%%
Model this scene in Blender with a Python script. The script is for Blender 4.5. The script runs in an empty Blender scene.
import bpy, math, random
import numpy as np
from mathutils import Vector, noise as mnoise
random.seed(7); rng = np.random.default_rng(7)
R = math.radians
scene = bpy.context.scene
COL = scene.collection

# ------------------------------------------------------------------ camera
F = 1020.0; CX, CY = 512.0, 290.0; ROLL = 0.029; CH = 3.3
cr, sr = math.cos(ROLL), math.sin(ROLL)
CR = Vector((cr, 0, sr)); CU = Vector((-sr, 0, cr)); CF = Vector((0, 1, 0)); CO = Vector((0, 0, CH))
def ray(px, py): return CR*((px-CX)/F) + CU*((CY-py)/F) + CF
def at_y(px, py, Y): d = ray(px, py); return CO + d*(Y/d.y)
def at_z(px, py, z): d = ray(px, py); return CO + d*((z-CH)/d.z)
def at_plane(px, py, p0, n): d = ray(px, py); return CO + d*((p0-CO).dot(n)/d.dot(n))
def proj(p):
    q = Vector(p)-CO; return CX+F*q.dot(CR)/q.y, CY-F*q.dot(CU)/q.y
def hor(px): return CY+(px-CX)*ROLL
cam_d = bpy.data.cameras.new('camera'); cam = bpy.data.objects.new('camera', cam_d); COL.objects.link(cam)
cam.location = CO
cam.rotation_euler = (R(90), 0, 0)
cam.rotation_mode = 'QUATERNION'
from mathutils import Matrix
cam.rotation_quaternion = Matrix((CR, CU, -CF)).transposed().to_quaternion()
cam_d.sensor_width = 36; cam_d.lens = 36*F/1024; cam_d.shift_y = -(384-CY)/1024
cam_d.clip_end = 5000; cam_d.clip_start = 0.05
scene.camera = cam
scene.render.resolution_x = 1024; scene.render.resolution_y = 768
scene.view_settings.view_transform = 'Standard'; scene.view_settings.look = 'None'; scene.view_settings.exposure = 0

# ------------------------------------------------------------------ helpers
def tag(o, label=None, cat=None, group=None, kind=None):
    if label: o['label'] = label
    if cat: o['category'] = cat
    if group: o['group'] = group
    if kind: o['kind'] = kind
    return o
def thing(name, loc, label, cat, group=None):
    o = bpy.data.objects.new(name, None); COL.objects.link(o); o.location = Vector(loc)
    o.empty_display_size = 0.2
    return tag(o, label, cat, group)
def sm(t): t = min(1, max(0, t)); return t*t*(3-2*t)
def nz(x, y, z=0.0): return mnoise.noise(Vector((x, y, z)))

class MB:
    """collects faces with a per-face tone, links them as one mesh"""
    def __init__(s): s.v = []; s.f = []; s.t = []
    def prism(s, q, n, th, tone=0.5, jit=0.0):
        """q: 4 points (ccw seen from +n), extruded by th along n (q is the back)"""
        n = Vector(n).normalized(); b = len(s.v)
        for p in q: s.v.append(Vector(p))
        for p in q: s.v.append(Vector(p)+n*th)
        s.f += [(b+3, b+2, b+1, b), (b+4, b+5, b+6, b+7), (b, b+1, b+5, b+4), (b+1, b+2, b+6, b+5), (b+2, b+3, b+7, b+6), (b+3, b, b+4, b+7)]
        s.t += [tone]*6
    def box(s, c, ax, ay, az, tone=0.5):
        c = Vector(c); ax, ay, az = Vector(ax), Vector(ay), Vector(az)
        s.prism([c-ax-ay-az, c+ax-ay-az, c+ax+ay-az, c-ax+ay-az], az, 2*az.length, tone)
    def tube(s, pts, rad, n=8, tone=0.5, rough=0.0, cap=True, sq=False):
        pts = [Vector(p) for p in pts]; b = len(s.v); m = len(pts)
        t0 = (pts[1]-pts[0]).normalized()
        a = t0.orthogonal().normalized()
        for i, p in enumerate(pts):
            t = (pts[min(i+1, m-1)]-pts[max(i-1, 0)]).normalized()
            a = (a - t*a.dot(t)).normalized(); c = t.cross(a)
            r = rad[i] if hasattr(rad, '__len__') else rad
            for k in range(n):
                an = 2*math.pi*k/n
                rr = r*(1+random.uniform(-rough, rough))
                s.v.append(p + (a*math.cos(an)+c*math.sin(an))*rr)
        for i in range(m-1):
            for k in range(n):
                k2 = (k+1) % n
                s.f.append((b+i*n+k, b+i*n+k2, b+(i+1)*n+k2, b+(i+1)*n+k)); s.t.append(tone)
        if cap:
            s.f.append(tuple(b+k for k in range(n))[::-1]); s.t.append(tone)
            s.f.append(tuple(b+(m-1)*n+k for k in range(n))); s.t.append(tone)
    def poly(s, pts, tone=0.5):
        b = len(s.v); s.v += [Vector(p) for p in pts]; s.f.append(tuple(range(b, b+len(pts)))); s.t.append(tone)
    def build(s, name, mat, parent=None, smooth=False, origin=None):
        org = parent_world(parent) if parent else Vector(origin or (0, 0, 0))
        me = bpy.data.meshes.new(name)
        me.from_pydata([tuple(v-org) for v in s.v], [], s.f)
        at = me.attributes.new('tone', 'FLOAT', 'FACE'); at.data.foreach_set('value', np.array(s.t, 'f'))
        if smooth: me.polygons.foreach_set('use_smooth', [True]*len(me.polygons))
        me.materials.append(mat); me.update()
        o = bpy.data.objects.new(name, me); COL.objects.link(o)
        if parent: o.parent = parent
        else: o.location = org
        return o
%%
Begin with the first line of the data above and, please, print each line exactly until you have printed the line containing "COL = scene.collection"; print nothing else.

Model this scene in Blender with a Python script. The script is for Blender 4.5. The script runs in an empty Blender scene.
import bpy, math, random
import numpy as np
from mathutils import Vector, noise as mnoise
random.seed(7); rng = np.random.default_rng(7)
R = math.radians
scene = bpy.context.scene
COL = scene.collection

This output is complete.